■ WHAT TO WORK ON: Output the lines that follow exactly as they are.

■ GIVEN DATA:
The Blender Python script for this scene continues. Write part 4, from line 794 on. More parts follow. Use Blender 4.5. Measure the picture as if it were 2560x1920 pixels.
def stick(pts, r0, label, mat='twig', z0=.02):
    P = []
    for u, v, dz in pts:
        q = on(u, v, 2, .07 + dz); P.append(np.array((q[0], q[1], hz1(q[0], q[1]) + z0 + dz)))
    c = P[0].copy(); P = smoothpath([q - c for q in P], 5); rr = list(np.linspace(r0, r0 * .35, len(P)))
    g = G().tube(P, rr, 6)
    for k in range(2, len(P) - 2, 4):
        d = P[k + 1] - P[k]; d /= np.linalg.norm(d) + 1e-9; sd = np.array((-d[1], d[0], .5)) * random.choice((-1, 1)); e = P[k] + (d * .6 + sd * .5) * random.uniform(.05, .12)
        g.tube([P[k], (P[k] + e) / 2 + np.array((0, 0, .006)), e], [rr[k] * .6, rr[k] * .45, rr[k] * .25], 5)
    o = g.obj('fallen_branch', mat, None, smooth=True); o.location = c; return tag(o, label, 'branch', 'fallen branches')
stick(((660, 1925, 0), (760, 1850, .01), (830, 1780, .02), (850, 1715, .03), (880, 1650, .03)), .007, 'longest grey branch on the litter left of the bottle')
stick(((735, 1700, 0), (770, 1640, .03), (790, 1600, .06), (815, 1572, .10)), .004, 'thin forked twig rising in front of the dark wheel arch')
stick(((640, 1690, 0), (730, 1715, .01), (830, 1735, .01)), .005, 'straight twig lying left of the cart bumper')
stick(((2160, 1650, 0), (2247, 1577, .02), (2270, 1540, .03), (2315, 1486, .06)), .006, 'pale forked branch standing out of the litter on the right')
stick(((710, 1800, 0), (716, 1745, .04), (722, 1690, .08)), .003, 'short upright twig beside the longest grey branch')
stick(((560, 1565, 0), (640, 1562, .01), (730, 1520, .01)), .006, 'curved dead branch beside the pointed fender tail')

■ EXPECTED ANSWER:
The Blender Python script for this scene continues. Write part 4, from line 794 on. More parts follow. Use Blender 4.5. Measure the picture as if it were 2560x1920 pixels.
def stick(pts, r0, label, mat='twig', z0=.02):
    P = []
    for u, v, dz in pts:
        q = on(u, v, 2, .07 + dz); P.append(np.array((q[0], q[1], hz1(q[0], q[1]) + z0 + dz)))
    c = P[0].copy(); P = smoothpath([q - c for q in P], 5); rr = list(np.linspace(r0, r0 * .35, len(P)))
    g = G().tube(P, rr, 6)
    for k in range(2, len(P) - 2, 4):
        d = P[k + 1] - P[k]; d /= np.linalg.norm(d) + 1e-9; sd = np.array((-d[1], d[0], .5)) * random.choice((-1, 1)); e = P[k] + (d * .6 + sd * .5) * random.uniform(.05, .12)
        g.tube([P[k], (P[k] + e) / 2 + np.array((0, 0, .006)), e], [rr[k] * .6, rr[k] * .45, rr[k] * .25], 5)
    o = g.obj('fallen_branch', mat, None, smooth=True); o.location = c; return tag(o, label, 'branch', 'fallen branches')
stick(((660, 1925, 0), (760, 1850, .01), (830, 1780, .02), (850, 1715, .03), (880, 1650, .03)), .007, 'longest grey branch on the litter left of the bottle')
stick(((735, 1700, 0), (770, 1640, .03), (790, 1600, .06), (815, 1572, .10)), .004, 'thin forked twig rising in front of the dark wheel arch')
stick(((640, 1690, 0), (730, 1715, .01), (830, 1735, .01)), .005, 'straight twig lying left of the cart bumper')
stick(((2160, 1650, 0), (2247, 1577, .02), (2270, 1540, .03), (2315, 1486, .06)), .006, 'pale forked branch standing out of the litter on the right')
stick(((710, 1800, 0), (716, 1745, .04), (722, 1690, .08)), .003, 'short upright twig beside the longest grey branch')
stick(((560, 1565, 0), (640, 1562, .01), (730, 1520, .01)), .006, 'curved dead branch beside the pointed fender tail')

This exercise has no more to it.